Top High Mid Low Accuracy
Top 16 23 1 0 40.00%
High 4 18 16 2 45.00%
Mid 1 11 24 4 60.00%
Low 0 2 12 26 65.00%
Average 52.50%

This drop in overall performance is similar to what we saw when testing without the clickstream data. It is surprising that the performance on Top-importance articles is so low. Inspecting the Top-importance rated articles, we see that they all have a large number of views and inlinks. It might be that, as we discussed previously, we're pushing against the boundaries of the WPMED dataset, where Top- and High-importance might not be a distinct as they can be.

Lastly, we test with adding the last pair of project-specific clickstream variables:

Top High Mid Low Accuracy
Top 19 20 1 0 47.50%
High 1 25 13 1 62.50%
Mid 1 11 24 4 60.00%
Low 0 2 11 27 67.50%
Average 59.38%

Now the results of adding the two variables are reversed from before. This might be because of the increased size of the training dataset. Although, it might also largely be a story about our test set. I have been inspecting the cross-validation results from training the classifier, and the performance gain there is not as significant. Both with and without the variables the cross-validation performance is above 70%, with a gain of 0.3% when adding the last two variables. While in this case we have a classifier that performs well on our test set, we might also want to inspect the cross-validation results for all our classifier in order to get some more signal, partly because those datasets are much larger (although they do include synthetic samples for Top-importance articles).

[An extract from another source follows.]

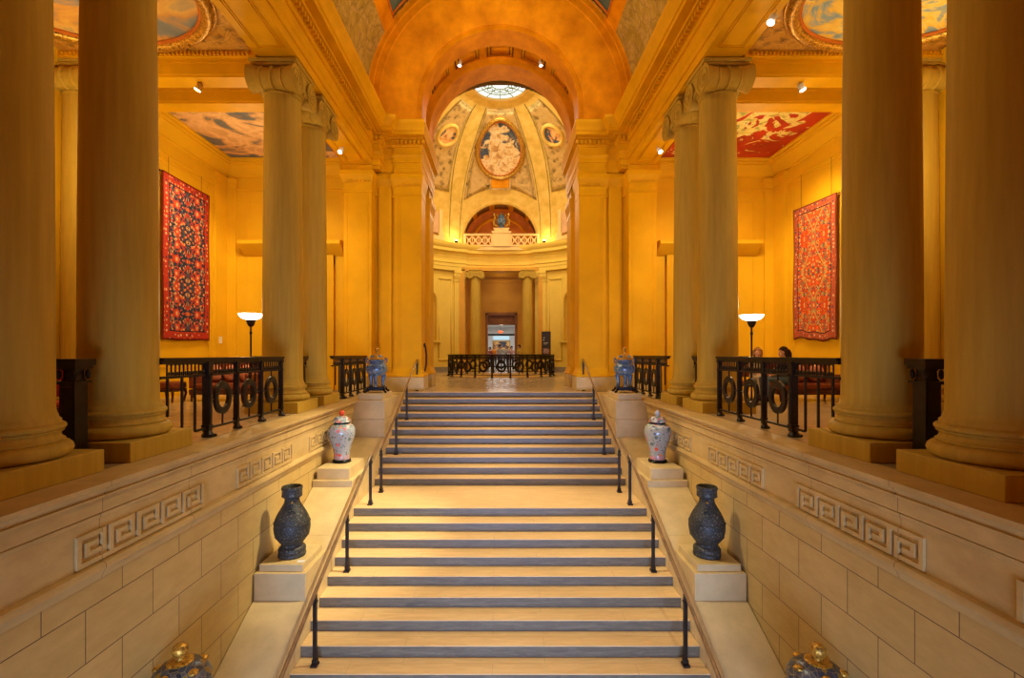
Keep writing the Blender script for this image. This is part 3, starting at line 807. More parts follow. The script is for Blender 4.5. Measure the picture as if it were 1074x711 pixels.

Cross-validation results edit

Checking the accuracy using 10-fold cross-validation on the training dataset gives us the following table:

Dataset Benchmark Global props Low-importance Project props
1,000 articles 64.7 63.5 63.5 62.5
2,000 articles 67.4 68.4 70.7 70.7

Here we see indications that the larger dataset provides a better fit, and that adding the project-specific clickstream variables does not provide any additional useful information. We are, in other words, at the point where feedback from WPMED is helpful.